■ Work required ■
Scan the lines below for the word "this". Copy each line you find it in.

■ Available records ■

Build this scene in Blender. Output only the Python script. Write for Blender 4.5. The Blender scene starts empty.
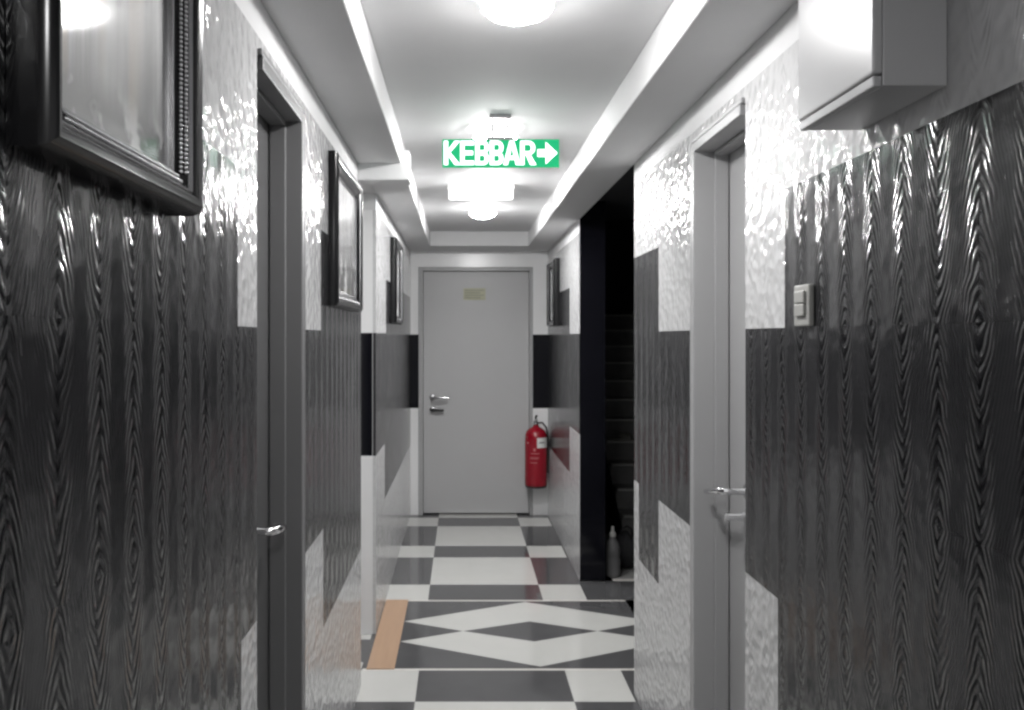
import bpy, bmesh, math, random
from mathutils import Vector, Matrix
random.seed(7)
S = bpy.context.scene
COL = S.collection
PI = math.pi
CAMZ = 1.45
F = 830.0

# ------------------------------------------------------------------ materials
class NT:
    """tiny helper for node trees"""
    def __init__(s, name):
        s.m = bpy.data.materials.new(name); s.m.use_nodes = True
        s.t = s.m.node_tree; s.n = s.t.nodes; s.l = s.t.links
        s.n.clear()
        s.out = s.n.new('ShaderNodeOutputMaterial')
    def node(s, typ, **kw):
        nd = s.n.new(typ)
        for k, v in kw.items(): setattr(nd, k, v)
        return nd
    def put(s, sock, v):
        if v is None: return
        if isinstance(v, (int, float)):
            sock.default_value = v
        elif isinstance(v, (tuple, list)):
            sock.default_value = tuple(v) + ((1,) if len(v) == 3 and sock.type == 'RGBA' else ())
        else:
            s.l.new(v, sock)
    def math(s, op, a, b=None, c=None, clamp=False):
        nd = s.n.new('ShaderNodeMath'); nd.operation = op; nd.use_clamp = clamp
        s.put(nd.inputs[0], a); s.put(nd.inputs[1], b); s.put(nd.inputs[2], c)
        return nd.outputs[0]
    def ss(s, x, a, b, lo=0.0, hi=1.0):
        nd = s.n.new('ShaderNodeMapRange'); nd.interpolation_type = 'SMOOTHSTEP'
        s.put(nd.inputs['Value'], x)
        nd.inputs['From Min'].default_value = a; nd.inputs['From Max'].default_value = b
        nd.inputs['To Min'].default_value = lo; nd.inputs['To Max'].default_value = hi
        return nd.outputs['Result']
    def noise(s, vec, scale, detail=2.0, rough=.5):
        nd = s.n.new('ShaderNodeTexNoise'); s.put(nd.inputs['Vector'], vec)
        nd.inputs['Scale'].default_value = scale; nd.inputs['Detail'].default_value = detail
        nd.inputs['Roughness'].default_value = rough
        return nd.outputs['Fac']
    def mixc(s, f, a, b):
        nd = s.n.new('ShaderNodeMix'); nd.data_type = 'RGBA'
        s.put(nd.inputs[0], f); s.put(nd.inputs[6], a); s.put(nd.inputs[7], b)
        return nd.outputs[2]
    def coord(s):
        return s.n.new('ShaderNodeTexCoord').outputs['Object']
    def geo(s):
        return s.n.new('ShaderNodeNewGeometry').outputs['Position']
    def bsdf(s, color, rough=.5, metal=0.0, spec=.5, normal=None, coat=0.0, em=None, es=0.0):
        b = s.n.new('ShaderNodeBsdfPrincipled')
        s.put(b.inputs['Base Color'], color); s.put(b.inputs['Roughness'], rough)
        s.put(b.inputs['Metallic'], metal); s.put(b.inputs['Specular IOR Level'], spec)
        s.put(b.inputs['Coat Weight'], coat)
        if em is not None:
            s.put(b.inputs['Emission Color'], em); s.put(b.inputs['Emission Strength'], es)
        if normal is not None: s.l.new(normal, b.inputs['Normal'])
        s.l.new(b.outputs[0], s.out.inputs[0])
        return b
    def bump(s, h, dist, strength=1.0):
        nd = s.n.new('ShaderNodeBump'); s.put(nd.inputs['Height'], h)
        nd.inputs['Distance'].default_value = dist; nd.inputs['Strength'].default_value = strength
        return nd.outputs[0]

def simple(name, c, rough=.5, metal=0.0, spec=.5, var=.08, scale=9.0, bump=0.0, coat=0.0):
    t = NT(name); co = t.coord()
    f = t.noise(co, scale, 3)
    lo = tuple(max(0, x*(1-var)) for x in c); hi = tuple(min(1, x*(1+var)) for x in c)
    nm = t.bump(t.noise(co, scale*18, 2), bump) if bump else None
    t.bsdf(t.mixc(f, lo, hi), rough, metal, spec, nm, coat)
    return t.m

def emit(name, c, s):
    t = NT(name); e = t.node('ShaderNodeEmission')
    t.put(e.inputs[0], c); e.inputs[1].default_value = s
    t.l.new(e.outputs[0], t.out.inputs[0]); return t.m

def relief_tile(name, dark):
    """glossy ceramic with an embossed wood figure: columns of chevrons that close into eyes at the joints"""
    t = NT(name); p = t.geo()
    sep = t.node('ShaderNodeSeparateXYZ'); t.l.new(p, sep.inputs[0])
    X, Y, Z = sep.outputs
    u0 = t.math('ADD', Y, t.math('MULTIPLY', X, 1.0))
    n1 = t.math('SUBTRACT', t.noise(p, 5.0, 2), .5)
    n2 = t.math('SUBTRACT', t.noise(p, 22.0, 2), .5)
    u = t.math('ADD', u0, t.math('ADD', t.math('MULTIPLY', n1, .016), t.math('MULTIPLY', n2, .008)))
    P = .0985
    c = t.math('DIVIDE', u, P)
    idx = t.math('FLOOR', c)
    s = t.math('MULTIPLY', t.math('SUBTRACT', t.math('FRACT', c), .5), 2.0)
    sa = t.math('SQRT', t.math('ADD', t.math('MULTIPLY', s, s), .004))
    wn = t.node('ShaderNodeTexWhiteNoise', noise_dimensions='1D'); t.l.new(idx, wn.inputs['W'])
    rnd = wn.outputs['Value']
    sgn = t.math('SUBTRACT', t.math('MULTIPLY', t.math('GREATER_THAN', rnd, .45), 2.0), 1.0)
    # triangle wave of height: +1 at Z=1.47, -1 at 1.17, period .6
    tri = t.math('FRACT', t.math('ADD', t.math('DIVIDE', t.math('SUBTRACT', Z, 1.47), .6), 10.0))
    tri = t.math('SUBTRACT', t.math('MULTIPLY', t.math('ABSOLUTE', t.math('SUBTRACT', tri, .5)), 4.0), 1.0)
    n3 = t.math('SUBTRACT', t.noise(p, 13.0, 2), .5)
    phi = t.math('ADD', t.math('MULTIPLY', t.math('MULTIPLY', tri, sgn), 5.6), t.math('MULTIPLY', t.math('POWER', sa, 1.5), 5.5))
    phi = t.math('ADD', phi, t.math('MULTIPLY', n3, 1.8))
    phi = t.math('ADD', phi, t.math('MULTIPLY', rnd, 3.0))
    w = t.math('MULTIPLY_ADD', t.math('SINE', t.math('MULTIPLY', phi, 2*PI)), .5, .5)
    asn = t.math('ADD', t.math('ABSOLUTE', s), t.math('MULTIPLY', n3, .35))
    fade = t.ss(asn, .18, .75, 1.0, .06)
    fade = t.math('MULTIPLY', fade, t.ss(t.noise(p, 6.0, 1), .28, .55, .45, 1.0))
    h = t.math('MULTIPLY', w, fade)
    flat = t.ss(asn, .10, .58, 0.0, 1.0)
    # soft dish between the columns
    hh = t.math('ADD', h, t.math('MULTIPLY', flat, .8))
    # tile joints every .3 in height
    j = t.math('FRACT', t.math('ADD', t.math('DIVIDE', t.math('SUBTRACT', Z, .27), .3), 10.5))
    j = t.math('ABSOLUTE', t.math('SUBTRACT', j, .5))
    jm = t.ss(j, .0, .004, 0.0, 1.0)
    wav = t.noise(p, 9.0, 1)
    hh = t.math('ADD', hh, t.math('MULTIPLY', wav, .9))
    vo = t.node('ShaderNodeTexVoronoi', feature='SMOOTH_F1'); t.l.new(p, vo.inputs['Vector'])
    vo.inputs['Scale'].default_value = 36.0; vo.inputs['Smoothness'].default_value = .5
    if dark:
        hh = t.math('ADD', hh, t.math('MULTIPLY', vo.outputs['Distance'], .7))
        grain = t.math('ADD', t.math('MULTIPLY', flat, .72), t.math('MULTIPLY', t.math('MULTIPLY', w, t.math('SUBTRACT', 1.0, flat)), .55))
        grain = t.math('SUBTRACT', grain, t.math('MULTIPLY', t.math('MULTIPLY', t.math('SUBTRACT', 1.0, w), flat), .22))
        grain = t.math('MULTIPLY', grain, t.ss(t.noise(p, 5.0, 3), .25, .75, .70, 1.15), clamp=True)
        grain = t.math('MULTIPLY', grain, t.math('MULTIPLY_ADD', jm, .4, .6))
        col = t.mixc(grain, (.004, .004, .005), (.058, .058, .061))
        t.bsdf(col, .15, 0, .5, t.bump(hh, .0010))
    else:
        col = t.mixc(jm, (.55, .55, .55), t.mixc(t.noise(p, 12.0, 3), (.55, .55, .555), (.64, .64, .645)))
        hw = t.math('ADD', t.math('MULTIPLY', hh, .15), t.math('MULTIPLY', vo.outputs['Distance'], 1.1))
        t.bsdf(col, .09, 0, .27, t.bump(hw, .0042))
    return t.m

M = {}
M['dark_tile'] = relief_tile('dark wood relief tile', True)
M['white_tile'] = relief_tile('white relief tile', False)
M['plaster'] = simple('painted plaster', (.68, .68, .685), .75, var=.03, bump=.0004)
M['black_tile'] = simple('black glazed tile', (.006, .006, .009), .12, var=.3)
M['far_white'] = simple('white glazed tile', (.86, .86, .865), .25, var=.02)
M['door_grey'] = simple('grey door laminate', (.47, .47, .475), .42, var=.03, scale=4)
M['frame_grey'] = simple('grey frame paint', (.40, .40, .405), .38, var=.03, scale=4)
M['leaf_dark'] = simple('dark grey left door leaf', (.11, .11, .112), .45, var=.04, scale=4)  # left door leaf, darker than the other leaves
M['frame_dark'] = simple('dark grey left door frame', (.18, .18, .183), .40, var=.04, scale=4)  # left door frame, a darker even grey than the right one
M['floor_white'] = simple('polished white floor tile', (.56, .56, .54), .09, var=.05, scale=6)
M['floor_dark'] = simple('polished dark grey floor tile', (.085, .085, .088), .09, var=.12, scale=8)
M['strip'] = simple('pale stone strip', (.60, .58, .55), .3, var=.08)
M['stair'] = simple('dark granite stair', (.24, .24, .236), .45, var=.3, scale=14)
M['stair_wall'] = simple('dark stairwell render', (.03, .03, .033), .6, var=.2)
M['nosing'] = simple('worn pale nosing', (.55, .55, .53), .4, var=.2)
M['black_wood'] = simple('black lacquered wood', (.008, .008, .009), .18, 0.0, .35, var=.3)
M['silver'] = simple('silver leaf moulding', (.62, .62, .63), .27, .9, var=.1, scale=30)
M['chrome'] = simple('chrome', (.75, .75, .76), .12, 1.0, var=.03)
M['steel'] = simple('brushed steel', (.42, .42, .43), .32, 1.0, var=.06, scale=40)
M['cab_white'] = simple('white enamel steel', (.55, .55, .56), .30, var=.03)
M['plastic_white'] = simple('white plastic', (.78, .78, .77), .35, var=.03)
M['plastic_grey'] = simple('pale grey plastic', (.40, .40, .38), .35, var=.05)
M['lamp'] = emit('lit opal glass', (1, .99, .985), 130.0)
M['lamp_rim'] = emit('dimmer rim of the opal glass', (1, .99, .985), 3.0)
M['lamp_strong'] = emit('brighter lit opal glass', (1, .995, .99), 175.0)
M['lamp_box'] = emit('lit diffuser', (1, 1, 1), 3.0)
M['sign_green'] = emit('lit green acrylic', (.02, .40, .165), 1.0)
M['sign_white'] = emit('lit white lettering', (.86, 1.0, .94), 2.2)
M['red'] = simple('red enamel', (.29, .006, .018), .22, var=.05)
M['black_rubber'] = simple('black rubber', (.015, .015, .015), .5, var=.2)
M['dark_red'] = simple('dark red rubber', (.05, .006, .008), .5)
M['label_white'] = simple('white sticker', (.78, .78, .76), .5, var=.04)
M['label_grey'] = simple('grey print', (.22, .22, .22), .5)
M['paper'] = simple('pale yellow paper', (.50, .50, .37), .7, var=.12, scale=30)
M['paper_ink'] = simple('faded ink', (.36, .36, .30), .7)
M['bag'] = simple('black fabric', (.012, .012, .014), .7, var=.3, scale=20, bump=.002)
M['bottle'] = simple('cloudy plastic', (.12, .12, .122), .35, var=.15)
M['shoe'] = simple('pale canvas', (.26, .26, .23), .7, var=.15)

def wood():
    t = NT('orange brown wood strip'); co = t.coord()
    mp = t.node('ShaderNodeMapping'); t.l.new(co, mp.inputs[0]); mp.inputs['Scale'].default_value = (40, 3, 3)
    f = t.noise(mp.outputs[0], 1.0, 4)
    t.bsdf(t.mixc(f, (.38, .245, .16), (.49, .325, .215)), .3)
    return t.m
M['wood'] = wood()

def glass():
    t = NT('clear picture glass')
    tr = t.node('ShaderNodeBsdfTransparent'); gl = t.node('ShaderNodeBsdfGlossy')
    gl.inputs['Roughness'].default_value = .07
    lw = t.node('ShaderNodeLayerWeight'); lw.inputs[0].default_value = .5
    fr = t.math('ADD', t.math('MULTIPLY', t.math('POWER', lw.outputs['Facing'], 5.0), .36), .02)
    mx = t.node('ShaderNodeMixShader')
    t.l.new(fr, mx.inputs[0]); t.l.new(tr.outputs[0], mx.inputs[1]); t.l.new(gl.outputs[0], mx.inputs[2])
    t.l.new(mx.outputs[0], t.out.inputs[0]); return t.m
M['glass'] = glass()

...

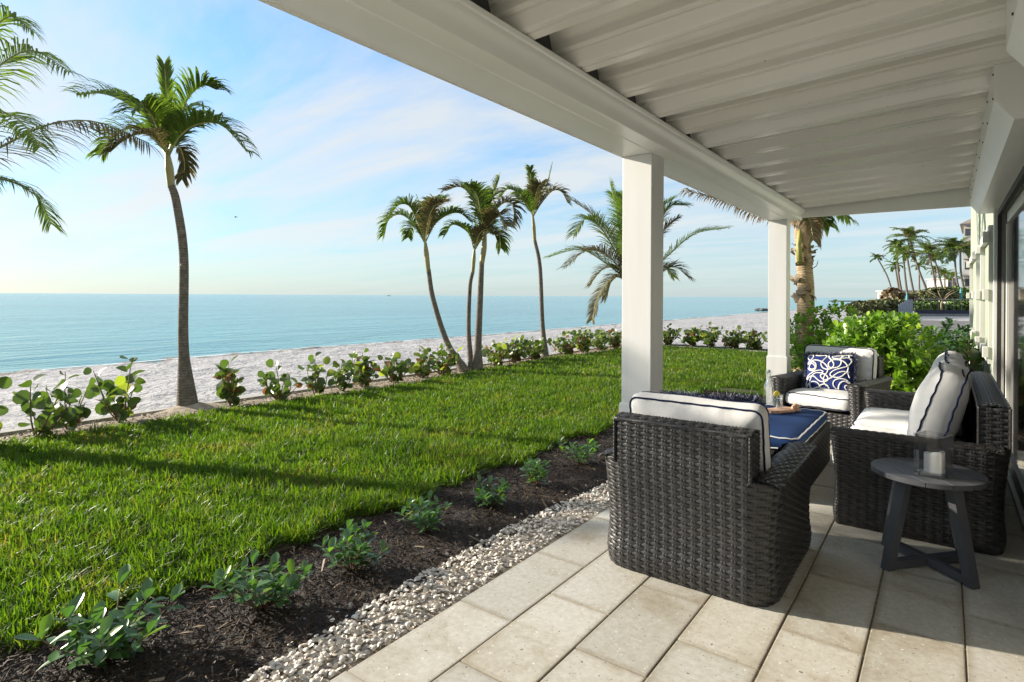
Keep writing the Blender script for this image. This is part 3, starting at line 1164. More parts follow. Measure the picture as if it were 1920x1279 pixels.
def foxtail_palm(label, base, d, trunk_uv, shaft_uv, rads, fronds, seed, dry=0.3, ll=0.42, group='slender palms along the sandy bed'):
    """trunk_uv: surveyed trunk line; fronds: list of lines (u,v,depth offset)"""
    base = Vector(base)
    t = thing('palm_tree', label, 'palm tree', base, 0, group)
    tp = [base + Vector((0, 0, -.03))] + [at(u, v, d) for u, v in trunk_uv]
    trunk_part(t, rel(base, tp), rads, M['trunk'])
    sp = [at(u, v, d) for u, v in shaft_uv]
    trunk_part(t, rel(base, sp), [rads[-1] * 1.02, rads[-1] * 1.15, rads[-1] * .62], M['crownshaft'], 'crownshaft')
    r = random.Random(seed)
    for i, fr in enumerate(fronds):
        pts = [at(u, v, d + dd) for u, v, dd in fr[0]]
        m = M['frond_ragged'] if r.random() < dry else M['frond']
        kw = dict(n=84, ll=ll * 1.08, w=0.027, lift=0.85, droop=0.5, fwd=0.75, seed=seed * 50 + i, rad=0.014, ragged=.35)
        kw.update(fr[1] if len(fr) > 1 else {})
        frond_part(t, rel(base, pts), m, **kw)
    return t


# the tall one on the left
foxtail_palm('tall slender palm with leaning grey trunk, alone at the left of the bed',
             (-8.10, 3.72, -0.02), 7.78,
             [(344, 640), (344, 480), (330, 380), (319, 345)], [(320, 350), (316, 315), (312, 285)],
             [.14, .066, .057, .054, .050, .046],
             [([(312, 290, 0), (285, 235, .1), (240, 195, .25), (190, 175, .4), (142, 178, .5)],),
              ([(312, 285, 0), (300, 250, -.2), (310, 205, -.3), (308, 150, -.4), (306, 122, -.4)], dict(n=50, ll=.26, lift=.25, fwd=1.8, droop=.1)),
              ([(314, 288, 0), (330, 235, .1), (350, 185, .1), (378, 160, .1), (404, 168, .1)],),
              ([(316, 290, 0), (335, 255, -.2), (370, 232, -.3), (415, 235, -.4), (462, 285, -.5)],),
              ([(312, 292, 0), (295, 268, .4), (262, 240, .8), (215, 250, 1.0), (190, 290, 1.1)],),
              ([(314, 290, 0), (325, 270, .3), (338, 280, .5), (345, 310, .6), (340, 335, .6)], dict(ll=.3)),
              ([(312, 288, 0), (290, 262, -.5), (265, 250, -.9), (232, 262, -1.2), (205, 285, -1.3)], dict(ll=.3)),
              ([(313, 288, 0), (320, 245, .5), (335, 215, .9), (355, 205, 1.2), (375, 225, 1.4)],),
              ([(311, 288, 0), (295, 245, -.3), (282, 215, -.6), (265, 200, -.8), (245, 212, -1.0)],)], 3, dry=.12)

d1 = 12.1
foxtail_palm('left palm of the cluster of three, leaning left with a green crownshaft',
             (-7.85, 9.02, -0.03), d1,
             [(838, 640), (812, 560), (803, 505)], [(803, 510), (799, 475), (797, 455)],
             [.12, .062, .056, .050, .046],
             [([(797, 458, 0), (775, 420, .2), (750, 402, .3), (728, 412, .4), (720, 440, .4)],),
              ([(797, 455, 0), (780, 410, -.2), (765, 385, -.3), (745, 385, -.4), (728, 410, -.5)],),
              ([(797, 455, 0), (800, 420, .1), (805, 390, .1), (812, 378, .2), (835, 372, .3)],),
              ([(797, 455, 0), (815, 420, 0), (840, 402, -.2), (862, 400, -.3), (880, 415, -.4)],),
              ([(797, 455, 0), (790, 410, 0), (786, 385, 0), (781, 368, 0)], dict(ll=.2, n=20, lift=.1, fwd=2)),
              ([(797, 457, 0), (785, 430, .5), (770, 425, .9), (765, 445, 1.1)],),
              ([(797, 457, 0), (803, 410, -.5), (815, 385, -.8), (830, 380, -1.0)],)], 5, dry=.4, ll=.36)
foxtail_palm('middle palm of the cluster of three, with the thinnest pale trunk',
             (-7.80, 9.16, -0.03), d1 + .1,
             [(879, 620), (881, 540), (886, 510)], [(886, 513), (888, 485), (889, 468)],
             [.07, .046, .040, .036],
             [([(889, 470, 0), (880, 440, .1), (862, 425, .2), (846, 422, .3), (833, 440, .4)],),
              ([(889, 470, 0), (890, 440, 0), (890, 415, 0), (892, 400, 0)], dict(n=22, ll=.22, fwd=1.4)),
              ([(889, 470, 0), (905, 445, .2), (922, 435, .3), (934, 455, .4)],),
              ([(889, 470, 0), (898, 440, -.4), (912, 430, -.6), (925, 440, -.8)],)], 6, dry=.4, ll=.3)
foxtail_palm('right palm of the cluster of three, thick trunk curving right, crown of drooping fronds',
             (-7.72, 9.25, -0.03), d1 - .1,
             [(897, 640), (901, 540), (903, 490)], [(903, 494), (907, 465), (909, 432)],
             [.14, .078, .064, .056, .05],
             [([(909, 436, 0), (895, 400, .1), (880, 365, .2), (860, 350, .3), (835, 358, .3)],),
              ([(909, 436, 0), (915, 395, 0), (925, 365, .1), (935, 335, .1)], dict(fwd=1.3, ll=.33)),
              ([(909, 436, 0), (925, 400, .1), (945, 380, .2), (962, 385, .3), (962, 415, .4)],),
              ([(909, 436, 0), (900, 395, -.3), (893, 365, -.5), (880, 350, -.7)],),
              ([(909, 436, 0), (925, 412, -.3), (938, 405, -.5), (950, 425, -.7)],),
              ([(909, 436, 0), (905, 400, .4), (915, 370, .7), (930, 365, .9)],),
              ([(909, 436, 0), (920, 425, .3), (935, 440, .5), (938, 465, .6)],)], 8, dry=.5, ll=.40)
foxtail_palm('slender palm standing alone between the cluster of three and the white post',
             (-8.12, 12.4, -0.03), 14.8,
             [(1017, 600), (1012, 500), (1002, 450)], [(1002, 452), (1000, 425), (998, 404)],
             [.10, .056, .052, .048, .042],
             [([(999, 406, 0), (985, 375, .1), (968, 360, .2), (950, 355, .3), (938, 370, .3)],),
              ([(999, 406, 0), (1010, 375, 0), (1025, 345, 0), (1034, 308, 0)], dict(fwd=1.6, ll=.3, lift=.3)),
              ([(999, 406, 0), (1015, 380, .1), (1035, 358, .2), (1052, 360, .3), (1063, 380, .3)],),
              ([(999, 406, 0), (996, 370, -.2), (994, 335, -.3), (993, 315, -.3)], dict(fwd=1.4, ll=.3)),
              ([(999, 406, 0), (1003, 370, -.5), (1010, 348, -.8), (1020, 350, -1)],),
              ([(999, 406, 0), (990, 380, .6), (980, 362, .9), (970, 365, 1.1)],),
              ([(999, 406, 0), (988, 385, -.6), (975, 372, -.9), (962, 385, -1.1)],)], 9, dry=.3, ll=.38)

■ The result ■
Build this scene in Blender. Output only the Python script. Write for Blender 4.5. The Blender scene starts empty.
Keep writing the Blender script for this image. This is part 3, starting at line 1164. More parts follow. Measure the picture as if it were 1920x1279 pixels.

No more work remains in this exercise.